Alright, But … Only If The Worm Is “HAPPY” About It
WELLINGTON (AFP) - The New Zealand inventor of a worm-driven composting toilet has flushed away concerns from bureaucrats that the system traumatized the wriggly creatures, local media reported Sunday.
Sounds like a promising alternative in certain situations. Well, it does until, you get the you know who involved
Coll Bell, who built the “wormorator” as an alternative to septic tanks, was asked to get an expert’s report on its mental impact on the tiger worms after an official became concerned during a site visit, the Sunday Star Times said.
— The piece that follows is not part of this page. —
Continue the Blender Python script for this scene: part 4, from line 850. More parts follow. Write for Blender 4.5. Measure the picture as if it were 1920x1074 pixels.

Ok, I admit, I do actually feel bad if I happen to chop a worm in half while digging in the garden ... but trust me when I say, I had no idea that there are beings on earth who are concerned about the psychological well being of a WORM!
“She felt that the worms were being unfairly treated, being expected to deal with human feces, and that it could affect them in a psychological way,” Bell told the newspaper.
“I said, ‘Well, what do I do about that?’ and she said, ‘You have to have someone with the necessary qualifications to say the worms are happy’.”
Right about now, I’m probably not the only one imagining a worm lying on a couch talking to a shrink ... lol, I didn’t think so.
In Bell’s invention, a colony of worms filters solids from the toilet waste and the leftover water is filtered into underground trenches.
The Auckland Regional Council’s concerns went down the pan after vermiculture consultant Patricia Naidu found the worms in excellent health and breeding happily.A council spokeswoman told the newspaper the worm worries were justified because the system was going to be used at a campground, where sewage flowed heavily for two weeks each year, with little during the rest of the year.
What more could we possibly ask for than reassurance that crap eatin’ worms are as happy as ... I don’t know, as noncrap eatin’ worms?